5 September 2016

Call for Papers: Cloth & Costume in Ethnographic Museums: New Directions in Research, Care & Interpretation




Detail of Ainu coat, Japan. Made from brown and blue striped cotton trade cloth and decorated with European lace. Pitt Rivers Museum 1892.56.12. Copyright Pitt Rivers Museum, University of Oxford. 
MEG Annual Conference Thursday 6th-Friday 7th April 2017
The Hunterian & Centre for Textile Conservation, University of Glasgow

Call for Papers:

Cloth & Costume in Ethnographic Museums: New Directions in Research, Care & Interpretation

The 2017 conference theme addresses cloth and costume. Cloth is a unique technology: Light and flexible but presenting large surfaces and capable of taking innumerable colours and structures, it covers and divides things, reveals and connects them. Clothing and costuming the body - to protect and conceal it, to make it beautiful or terrifying, to transform or display its many identities – bring persons and statuses into the performed social world. Since remote prehistory, cloth and costume have both created demands and opportunities for humans to devise many of our most ingenious, delicate and technically complicated artefacts.

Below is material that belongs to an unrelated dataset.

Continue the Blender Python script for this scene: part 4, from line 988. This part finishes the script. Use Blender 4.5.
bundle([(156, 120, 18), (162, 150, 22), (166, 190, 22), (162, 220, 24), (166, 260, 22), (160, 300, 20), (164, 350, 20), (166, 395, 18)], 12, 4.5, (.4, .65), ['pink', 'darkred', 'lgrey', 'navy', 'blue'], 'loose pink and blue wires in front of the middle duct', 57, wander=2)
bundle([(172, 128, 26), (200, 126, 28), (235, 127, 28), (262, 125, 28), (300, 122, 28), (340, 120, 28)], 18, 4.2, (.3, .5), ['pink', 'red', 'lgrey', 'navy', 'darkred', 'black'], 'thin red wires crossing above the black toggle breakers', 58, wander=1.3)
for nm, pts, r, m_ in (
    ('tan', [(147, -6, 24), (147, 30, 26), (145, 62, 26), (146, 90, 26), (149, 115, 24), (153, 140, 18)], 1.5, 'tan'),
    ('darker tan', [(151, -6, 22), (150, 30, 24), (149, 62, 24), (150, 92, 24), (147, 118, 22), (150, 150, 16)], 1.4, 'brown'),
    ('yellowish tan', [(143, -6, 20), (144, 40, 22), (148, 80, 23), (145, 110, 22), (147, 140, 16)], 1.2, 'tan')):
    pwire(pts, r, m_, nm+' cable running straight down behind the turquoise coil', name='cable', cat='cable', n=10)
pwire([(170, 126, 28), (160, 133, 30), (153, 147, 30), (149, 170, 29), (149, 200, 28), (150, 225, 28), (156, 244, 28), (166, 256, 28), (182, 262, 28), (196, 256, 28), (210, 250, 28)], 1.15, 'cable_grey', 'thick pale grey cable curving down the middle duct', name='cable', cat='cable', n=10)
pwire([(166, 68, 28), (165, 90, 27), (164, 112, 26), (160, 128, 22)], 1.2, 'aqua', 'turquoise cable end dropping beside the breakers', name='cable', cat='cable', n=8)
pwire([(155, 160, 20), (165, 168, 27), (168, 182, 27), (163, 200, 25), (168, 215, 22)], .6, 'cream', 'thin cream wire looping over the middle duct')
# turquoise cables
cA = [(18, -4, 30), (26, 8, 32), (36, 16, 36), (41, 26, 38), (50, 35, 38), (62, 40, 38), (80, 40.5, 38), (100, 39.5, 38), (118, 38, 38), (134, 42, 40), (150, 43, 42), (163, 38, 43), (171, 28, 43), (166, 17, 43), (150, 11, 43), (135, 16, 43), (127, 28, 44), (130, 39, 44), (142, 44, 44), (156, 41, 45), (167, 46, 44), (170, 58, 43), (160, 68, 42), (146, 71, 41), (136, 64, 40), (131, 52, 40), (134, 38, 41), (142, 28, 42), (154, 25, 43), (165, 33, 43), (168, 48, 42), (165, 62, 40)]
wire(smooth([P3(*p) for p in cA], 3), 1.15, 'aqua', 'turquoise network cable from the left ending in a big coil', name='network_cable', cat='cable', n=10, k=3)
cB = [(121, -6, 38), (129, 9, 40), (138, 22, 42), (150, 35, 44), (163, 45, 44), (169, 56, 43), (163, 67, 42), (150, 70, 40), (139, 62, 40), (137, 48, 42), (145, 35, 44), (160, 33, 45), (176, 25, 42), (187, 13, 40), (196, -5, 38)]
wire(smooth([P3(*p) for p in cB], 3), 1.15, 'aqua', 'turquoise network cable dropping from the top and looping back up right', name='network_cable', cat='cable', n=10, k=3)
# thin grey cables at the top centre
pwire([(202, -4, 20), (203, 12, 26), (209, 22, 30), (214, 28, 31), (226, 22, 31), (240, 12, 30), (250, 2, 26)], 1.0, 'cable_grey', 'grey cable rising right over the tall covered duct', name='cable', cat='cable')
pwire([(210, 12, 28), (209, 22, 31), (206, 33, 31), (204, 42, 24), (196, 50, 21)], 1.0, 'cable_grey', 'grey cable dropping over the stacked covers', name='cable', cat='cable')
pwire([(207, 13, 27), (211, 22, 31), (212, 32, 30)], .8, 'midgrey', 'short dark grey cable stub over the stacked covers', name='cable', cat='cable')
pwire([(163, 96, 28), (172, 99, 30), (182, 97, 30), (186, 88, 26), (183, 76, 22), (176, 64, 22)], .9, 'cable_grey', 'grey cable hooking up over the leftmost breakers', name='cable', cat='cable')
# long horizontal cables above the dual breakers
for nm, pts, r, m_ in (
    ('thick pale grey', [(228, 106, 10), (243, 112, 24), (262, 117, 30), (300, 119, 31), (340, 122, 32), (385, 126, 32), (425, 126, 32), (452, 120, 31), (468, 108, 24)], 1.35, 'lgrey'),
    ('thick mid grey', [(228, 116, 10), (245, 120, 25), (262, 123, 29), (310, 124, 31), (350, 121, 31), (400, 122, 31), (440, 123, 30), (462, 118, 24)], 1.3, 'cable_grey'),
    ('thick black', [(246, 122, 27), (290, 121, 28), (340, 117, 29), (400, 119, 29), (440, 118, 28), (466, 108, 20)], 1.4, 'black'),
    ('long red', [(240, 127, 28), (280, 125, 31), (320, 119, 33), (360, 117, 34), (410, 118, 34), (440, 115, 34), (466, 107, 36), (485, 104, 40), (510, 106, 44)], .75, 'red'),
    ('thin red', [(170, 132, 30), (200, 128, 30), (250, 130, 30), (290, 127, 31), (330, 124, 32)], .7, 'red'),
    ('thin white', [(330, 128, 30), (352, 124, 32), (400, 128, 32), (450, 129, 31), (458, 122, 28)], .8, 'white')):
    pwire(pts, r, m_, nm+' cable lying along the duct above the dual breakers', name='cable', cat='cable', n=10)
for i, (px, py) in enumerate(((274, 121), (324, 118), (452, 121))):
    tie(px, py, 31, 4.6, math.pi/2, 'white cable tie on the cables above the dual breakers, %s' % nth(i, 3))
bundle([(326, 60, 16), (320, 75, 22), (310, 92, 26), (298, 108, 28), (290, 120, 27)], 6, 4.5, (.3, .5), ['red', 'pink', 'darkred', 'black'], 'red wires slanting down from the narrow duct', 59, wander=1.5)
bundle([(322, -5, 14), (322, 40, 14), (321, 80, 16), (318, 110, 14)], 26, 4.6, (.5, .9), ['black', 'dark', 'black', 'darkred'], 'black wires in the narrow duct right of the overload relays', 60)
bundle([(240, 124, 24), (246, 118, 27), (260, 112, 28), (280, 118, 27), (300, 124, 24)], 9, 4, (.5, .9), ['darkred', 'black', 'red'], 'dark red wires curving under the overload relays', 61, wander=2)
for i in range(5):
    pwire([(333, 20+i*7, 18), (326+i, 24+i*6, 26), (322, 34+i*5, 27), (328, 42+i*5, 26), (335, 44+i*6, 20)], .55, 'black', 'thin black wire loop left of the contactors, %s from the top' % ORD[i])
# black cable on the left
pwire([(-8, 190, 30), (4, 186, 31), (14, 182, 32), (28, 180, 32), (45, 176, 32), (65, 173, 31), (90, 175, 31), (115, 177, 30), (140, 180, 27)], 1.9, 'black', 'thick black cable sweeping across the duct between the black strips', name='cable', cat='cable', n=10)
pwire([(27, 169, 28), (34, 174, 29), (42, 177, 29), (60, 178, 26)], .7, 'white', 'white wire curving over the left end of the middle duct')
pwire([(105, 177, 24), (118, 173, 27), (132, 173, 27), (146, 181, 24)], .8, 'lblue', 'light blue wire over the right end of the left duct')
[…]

From Inuit gut parka to ancient Nazca textiles, traditional West African grand boubou costume to Maasai beadwork, Scottish plaid to Italian tapestries, Persian rugs to Indian sari to Balinese dance masks, Bismarck Archipelago masquerade puppets to Samoan barkcloth lavalava; the cloth and costume in our World Cultures collections are immensely rich, diverse and culturally significant. In recent centuries, cloth and costume have also become important material sites for the contestation of identities and moralities, economic globalisation and colonial acculturation. From the worldwide trade in European mill-woven, chemically dyed and printed textiles, to the battles of Christian missionaries with imagined states of immoral native undress, to the recent conflict between the French government and wearers of hijab and burkini, the globalisation of Western dress conventions has powerfully impacted on the world’s other material cultures.


Detail of the design on a batik jacket, part of a girl's costume, China. Pitt Rivers Museum 2000.34.3 .1. Copyright Pitt Rivers Museum, University of Oxford. 
How, then, do we weave together these many strands in the ethnographic museum? What is the current state of research into world cultures cloth and costume collections, and what new approaches are we developing to understand them better? How are historical textiles and costume being curated in the world’s museums, and reimagined in the world’s contemporary art scenes? Are we engaging with contemporary world fashion, or trapped in perpetuating stereotypical imaginings of an ‘authentically dressed’ ethnographic past that may never have existed? How can we collections manage these challenging objects better? What are the particular conservation problems of ethnographic textiles and costume, and how can we better care for them in the future? How are we exhibiting cloth and clothing in 2017? Are we capitalising on costume’s universal appeal in our displays and education programmes?

Titles and 200-word abstracts for papers addressing these and other questions are warmly welcomed from all. Two standard formats are offered to presenters: A full Conference Paper to last twenty minutes, and a shorter ten minute Work in Progress presentation. Please email your proposed title, abstract and format choice (or any queries) to Andrew Mills by Monday 6th February. Full details on registration, accommodation and the programme will be published in the New Year.